La mia prima esperienza di missione l’ho vissuta nel 2015, con un gruppo di giovani della mia parrocchia. L’idea di partire mi affascinava da tempo, e nel momento in cui ho deciso di partire, son cominciati i “viaggi mentali” rispetto a quello che avrei fatto o cos’avrei potuto fare, come avrei potuto rendermi utile, a cosa sarebbe cambiato col mio arrivo, cos’avrei lasciato partendo. Mi concentravo più sul “fare” che sull’incontrare.

Quella prima volta, è stata l’esperienza d’incontro più bella che io fossi mai riuscita a vivere nella mia vita. L’incontro con una realtà opposta rispetto a quella che sono abituata a vivere. L’incontro con dei giovani, che in condizioni differenti, rincorrono i nostri stessi sogni. La necessità d’inventarsi modalità stravaganti per poter comunicare. La possibilità di visitare i villaggi, le case, le famiglie e commuoversi.

Piangere e ridere… quante volte è successo sentirsi toccare nel profondo ed emozionarsi per le piccole cose?
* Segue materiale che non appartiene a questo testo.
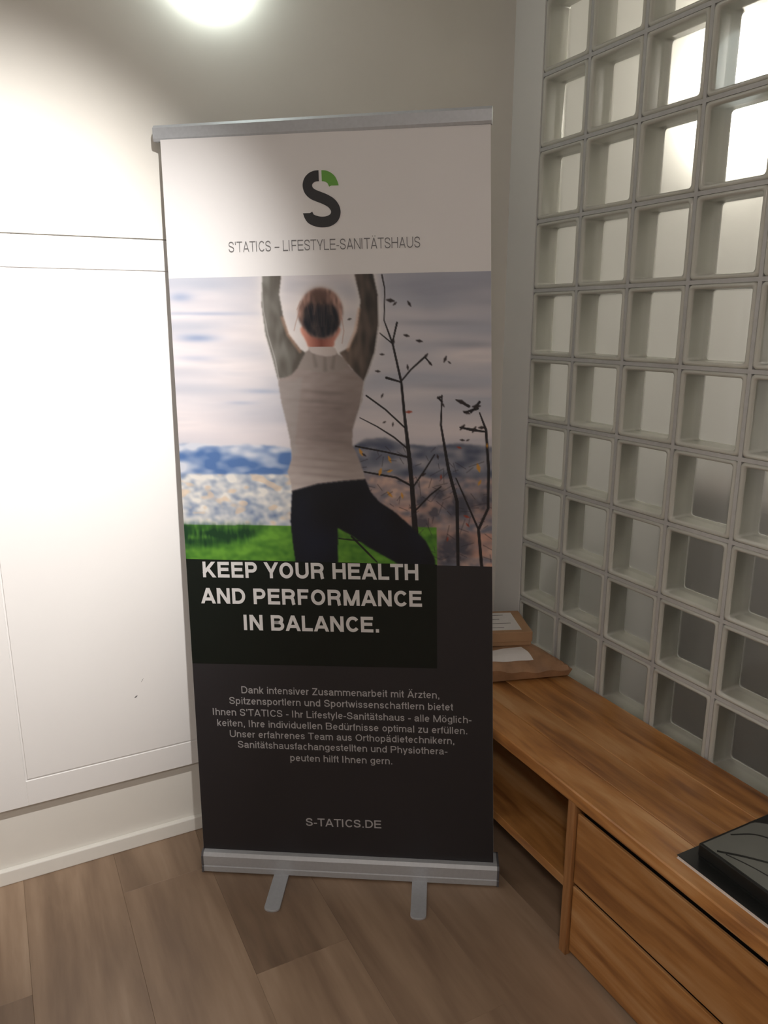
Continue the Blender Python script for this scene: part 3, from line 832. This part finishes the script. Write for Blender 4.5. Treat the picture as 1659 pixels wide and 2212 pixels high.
def glyph(ch, w):
    """list of strokes: ('p', points) a ribbon, ('d', x0, y0, x1, y1) a diagonal with level ends"""
    h = w / 2
    if ch in DIA:
        g, A = glyph(DIA[ch], w)
        y = 1.16 if ch == '\u00c4' else 0.93
        return g + [('p', [(A / 2 + d, y - h * 0.95), (A / 2 + d, y + h * 0.95)]) for d in (-0.16, 0.16)], A
    A = ADV[ch]; sb = 0.075
    l, r, c = sb + h, A - sb - h, A / 2
    T, B, X = 1 - h, h, 0.74 - h
    p = lambda *q: ('p', list(q))
    G = []
    if ch in 'BDEFHIKLMNPR': G.append(p((l, 0), (l, 1)))
    if ch in 'HMN': G.append(p((r, 0), (r, 1)))
    if ch in 'bdhikl':
        x = {'d': r}.get(ch, c if ch in 'il' else l)
        G.append(p((x, 0), (x, 0.74 if ch == 'i' else 1)))
    if ch in 'mnpru': G.append(p((l if ch != 'u' else r, -0.27 if ch == 'p' else 0), (l if ch != 'u' else r, 0.74)))
    if ch in 'bdgopqc' and ch != 'c': G.append(('p', earc(c, 0.37, r - c, 0.37 - h, 0, 360, 28)))
    if ch == 'A': G += [('d', 0.12, 0, c, 1), ('d', A - 0.12, 0, c, 1), p((0.26, 0.29), (A - 0.26, 0.29))]
    elif ch == 'B':
        G += [('p', [(l, T)] + earc(0.56, (T + .53) / 2, r - 0.60, (T - .53) / 2, 90, -90) + [(l, 0.53)]), ('p', [(l, 0.53)] + earc(0.58, (B + .53) / 2, r - 0.58, (.53 - B) / 2, 90, -90) + [(l, B)])]
    elif ch == 'C': G.append(('p', earc(0.51, 0.5, 0.51 - l, 0.5 - h, 38, 322, 26)))
    elif ch == 'D': G.append(('p', [(l, T)] + earc(0.46, 0.5, r - 0.46, 0.5 - h, 90, -90, 18) + [(l, B)]))
    elif ch == 'E': G += [p((l, T), (A - sb, T)), p((l, 0.52), (A - sb - 0.05, 0.52)), p((l, B), (A - sb + 0.01, B))]
    elif ch == 'F': G += [p((l, T), (A - sb, T)), p((l, 0.50), (A - sb - 0.08, 0.50))]
    elif ch == 'H': G.append(p((l, 0.52), (r, 0.52)))
    elif ch == 'K': G += [('d', l, 0.30, r - 0.02, 1), ('d', 0.40, 0.58, r + 0.02, 0)]
    elif ch == 'L': G.append(p((l, B), (A - sb + 0.02, B)))
    elif ch == 'M': G += [('d', l, 1, c, 0), ('d', r, 1, c, 0)]
    elif ch == 'N': G.append(('d', l, 1, r, 0))
    elif ch == 'O': G.append(('p', earc(c, 0.5, r - c, 0.5 - h, 0, 360, 32)))
    elif ch == 'P': G.append(('p', [(l, T)] + earc(0.52, (T + .44) / 2, r - 0.52, (T - .44) / 2, 90, -90) + [(l, 0.44)]))
    elif ch == 'R': G += [('p', [(l, T)] + earc(0.55, (T + .48) / 2, r - 0.57, (T - .48) / 2, 90, -90) + [(l, 0.48)]), ('p', spl([(0.50, 0.48), (0.68, 0.44), (0.76, 0.30), (0.78, 0.12), (0.82, 0.0)]))]
    elif ch == 'S': G.append(('p', spl([(l + (r - l) * x, B + (T - B) * y) for x, y in S_CURVE])))
    elif ch == 's': G.append(('p', spl([(l + (r - l) * x, B + (X - B) * y) for x, y in S_CURVE])))
    elif ch == 'T': G += [p((0.02, T), (A - 0.02, T)), p((c, 0), (c, 1))]
    elif ch == 'U': G.append(('p', [(l, 1)] + earc(c, 0.38, r - c, 0.38 - h, 180, 360, 18) + [(r, 1)]))
    elif ch == 'Y': G += [('d', 0.10, 1, c, 0.36), ('d', A - 0.10, 1, c, 0.36), p((c, 0), (c, 0.46))]
    elif ch == 'Z' or ch == 'z':
        tt_ = 1.0 if ch == 'Z' else 0.74
        G += [p((sb, tt_ - h), (A - sb, tt_ - h)), p((sb - .02, h), (A - sb, h)), ('d', r - h * .4, tt_ - w, l + h * .4, w)]
    elif ch == 'a':
        G += [('p', [(l + 0.02, 0.53)] + earc((l + r - .04) / 2, 0.53, (r - .04 - l) / 2, X - 0.53, 160, 0, 10) + [(r - .04, 0.16), (r + .02, 0.0)]),
              ('p', spl([(r - .04, 0.42), (0.42, 0.40), (l + .02, 0.33), (l - .01, 0.20), (l + .06, B + .02), (0.34, B), (r - .08, 0.16), (r - .04, 0.30)]))]
    elif ch == 'c': G.append(('p', earc(c, 0.37, r - c, 0.37 - h, 45, 315, 22)))
    elif ch == 'e': G += [('p', earc(c, 0.37, r - c, 0.37 - h, 3, 320, 24)), p((l, 0.385), (r, 0.385))]
    elif ch == 'f': G += [('p', [(c, 0), (c, 0.80)] + earc(A - 0.03, 0.80, A - 0.03 - c, T - 0.80, 180, 95, 6)), p((0.02, X), (A - 0.04, X))]
    elif ch == 'g': G.append(('p', [(r, 0.74)] + earc(c, -0.08, r - c, 0.19 - h, 0, -160, 14)))
    elif ch in 'hn': G.append(('p', earc(c, 0.46, r - c, X - 0.46, 180, 0, 12) + [(r, 0)]))
    elif ch == 'i': G.append(p((c, 0.87), (c, 1.0)))
    elif ch == 'k': G += [('d', l, 0.22, r, 0.74), ('d', 0.30, 0.42, r + 0.03, 0)]
    elif ch == 'm':
        for x0 in (l, (l + r) / 2): G.append(('p', earc(x0 + (r - l) / 4, 0.50, (r - l) / 4, X - 0.50, 180, 0, 10) + [(x0 + (r - l) / 2, 0)]))
    elif ch == 'r': G.append(('p', earc(A, 0.42, A - l, X - 0.42, 180, 100, 7)))
    elif ch == 't': G += [('p', [(c, 0.96)] + [(c, 0.20)] + earc(A - 0.04, 0.17, A - 0.04 - c, 0.17 - h, 180, 265, 6)), p((0.02, X), (A - 0.04, X))]
    elif ch == 'u': G.append(('p', [(l, 0.74)] + earc(c, 0.28, r - c, 0.28 - h, 180, 360, 12)))
    elif ch == 'v': G += [('d', 0.09, .74, c, 0), ('d', A - .09, .74, c, 0)]
    elif ch == 'w': G += [('d', 0.08, .74, A * .3, 0), ('d', A * .5, .74, A * .3, 0), ('d', A * .5, .74, A * .7, 0), ('d', A - .08, .74, A * .7, 0)]
    elif ch == 'y': G += [('d', 0.09, 0.74, c, 0.0), ('d', A - 0.09, 0.74, 0.22, -0.26)]
    elif ch == '.': G.append(p((c, 0), (c, w * 1.08)))
    elif ch == ',': G += [p((c, 0), (c, w * 1.08)), ('d', c + h * .4, 0.02, c - h * .4, -0.14)]
    elif ch == '-': G.append(p((0.05, 0.36), (A - 0.05, 0.36)))
    elif ch == '\u2013': G.append(p((0.05, 0.36), (A - 0.05, 0.36)))
    elif ch == "'": G.append(p((c, 0.68), (c, 1)))
    return G, A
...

La missione obbliga a toccare noi stessi, a percepire i nostri limiti e scoprire che l’incontro con l’altro è una possibilità. È ritrovarsi in quella profondità umana che ti fa sentire incapace, impotente ma allo stesso modo ti dà la forza per vivere col cuore e fa nascere in noi il desiderio di ricerca del bene.

La missione porta alla luce tutto ciò che è bene, insegna a dargli un nome, e spesso interroga sulla vita. Chi ci parla della vita sono proprio le persone che andiamo ad incontrare, le strette di mano, i sorrisi dei bambini, l’accoglienza, le attese, l’ascolto, gli sguardi.
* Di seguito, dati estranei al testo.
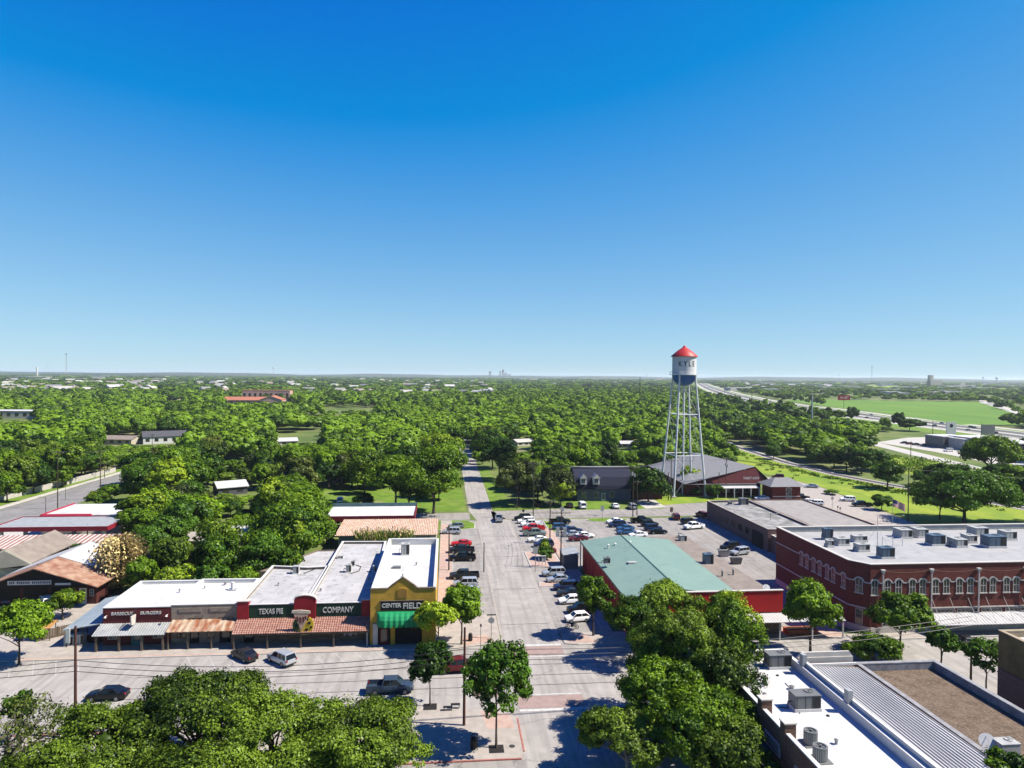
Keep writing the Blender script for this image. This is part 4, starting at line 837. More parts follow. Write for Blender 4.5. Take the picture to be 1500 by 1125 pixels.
# ---- left cluster
B15=empty('garage_shop',(-68,124,0),0,'maroon garage with rusty gable roof and a banner over its dark bays','garage')
b=MB(); b.prism([(-76.5,123.2),(-59.8,123.2),(-59.8,137),(-76.5,137)],0,3.6); b.build('wall',M_brownwall,B15)
zg=7.0
for nm,mt,P in (('roof',M_rustred,[(-77.5,120.6,3.7),(-68.6,120.6,7.0),(-68.6,128,7.0),(-77.5,128,3.7)]),('roof',M_rustred,[(-68.5,120.6,7.0),(-58.4,120.6,3.7),(-58.4,128,3.7),(-68.5,128,7.0)]),('roof',M_galvw,[(-77.5,128.05,3.8),(-68.6,128.05,7.1),(-68.6,139,7.1),(-77.5,139,3.8)]),('roof',M_galvw,[(-68.5,128.05,7.1),(-58.4,128.05,3.8),(-58.4,139,3.8),(-68.5,139,7.1)])):
    b=MB(); b.hexa([(x,y,z-.15) for x,y,z in P],P); b.build(nm,mt,B15)
b=MB(); b.hexa([(-77,121.2,3.6),(-59,121.2,3.6),(-68.6,121.2,6.8)],[(-77,121.4,3.6),(-59,121.4,3.6),(-68.6,121.4,6.8)]); b.build('gable_front',M_dark,B15)
fr=FS(121.1); b=MB(); fr.box(b,-72.9,-66,4.15,4.85,0,.05); bn=b.build('banner',M_signw,B15)
text('CUSTOM MUFFLERS',.42,M_navy,bn,fr.p(-69.5,.05,4.5),(1,0),(0,-1,0),width=6.2) if 0 else None
b=MB()
for k in range(22):
    a=-72.6+k*.3; 
    if k not in (3,11): fr.box(b,a,a+.17,4.3+.03*(k%3),4.7,.055,.075)
b.build('banner_lettering',M_navy,bn)
b=MB(); fr.box(b,-65.4,-62.9,4.0,4.35,0,.04); b.build('small_sign',M_signw,B15)
fr=FS(123.2); door(fr,-62.6,-61.4,2.8,B15,M_white,z0=.05); window(fr,-60.9,-60.2,1.4,2.6,B15,M_trim,M_glassb)
for a in (-76,-71.6,-67.2): b=MB(); fr.box(b,a,a+3.8,.1,3.1,0,.04); b.build('bay_shade',M_dark,B15)  # dark sheets on the solid wall paint the shaded inside of the bays
B16=empty('tan_gable_house',(-78,135,0),0,'cream gabled house with brown roof at the left edge behind the garage','house')
b=MB(); b.box(-84,134.5,0,-77.8,150,3.4); b.build('wall',M_cream,B16); 
b=MB(); b.hexa([(-90,134,2.8),(-81,134,6.8),(-81,150,6.8),(-90,150,2.8)],[(-90,134,3.0),(-81,134,7.0),(-81,150,7.0),(-90,150,3.0)]); b.hexa([(-81,134,6.8),(-76.6,134,4.2),(-76.6,150,4.2),(-81,150,6.8)],[(-81,134,7),(-76.6,134,4.4),(-76.6,150,4.4),(-81,150,7)]); b.build('roof',M_tanroof,B16)
b=MB(); b.hexa([(-90,133.8,2.7),(-81,133.8,6.7),(-76.4,133.8,4.1)],[(-90,133.95,3.1),(-81,133.95,7.1),(-76.4,133.95,4.5)]); b.build('barge_board',M_cream,B16)
B17=empty('striped_roof_building',(-84,149,0),0,'long low building with red and white striped metal roof at the left edge','building')
b=MB(); b.box(-98,150,0,-70.5,155,3.7); b.build('wall',M_acg,B17)
b=MB(); b2=MB()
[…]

Vivere in un Paese africano è una scelta d’amore, che comporta anche un pizzico di follia. Tornare in Mozambico mi carica, è il mio polmone, ogni volta sembra che tutto intorno a me e dentro di me ricominci ad avere un senso. E il senso più profondo di tutto questo è la presenza di Dio, che si fa forte e ben visibile nelle persone che incontro. Si, perché tutto parte da Lui e quando i segni sono chiari anche la vita assume un significato bello, intenso, pieno.

In Mozambico sono tornata altre due volte: una nel 2017 per due mesi da sola e l’altra nel 2018 insieme a don Oscar, sacerdote del mio oratorio, e ad altri giovani.

Insieme a lui abbiamo deciso di proporre il viaggio ad alcuni ragazzi della parrocchia ai quali si sono aggiunti alcuni amici del Nuovi Stili di viaggio e i miei genitori, che hanno deciso di seguirmi.

Nella foto insieme a me c’è Awa, la bambina di un’amica. L’ho scattata proprio nel 2018.  Era il nostro primo incontro, quando lei è nata io ero in Italia.

Mi ha guardata, con quegli occhioni e poi ha cominciato a toccarmi. Si sporgeva dalle braccia di sua mamma finché non l’ho presa in braccio. Ha sorriso, in quel modo riusciva meglio nella sua impresa. Così piccola e così curiosa, sembrava non esistesse nulla attorno a lei, in quel momento la sua attenzione era rivolta solo a me. Incontrarsi è lasciarsi trasportare nella vita di chi abbiamo di fronte, è guardarsi, entrare in profondità, conoscersi, notare le differenze ma partire proprio da questo “diverso” per riscoprirsi nuovi e più ricchi.

Quello che mi sento di dire ad un giovane che ha il desiderio di partire è: non pensarci due volte… VAI! Il modo c’è, le possibilità si creano, talvolta sembra tutto complicato ancor prima di cominciare a pensare al “come fare”, poi corre tutto veloce. È “il come andare” che fa la differenza.

Consiglio di appoggiarsi ad una realtà vicina, al Centro Missionario della tua Diocesi o ad un Istituto Missionario. Io, ad esempio, da un paio d’anni collaboro col Centro Missionario Diocesano della diocesi di Brescia nel percorso di formazione “Giovani in Missione, Nuovi Stili d viaggio” che accompagna i giovani nel cammino di preparazione all’esperienza.

Camminare con qualcuno che ha i tuoi stessi desideri, incontrare persone che l’hanno già vissuta, ascoltare e lasciarsi ascoltare, fa bene e ti dà una mano a prepararti per vivere intensamente l’esperienza e il tuo rientro a casa. Sì, perché ciò che incontri poi ti resta per la vita.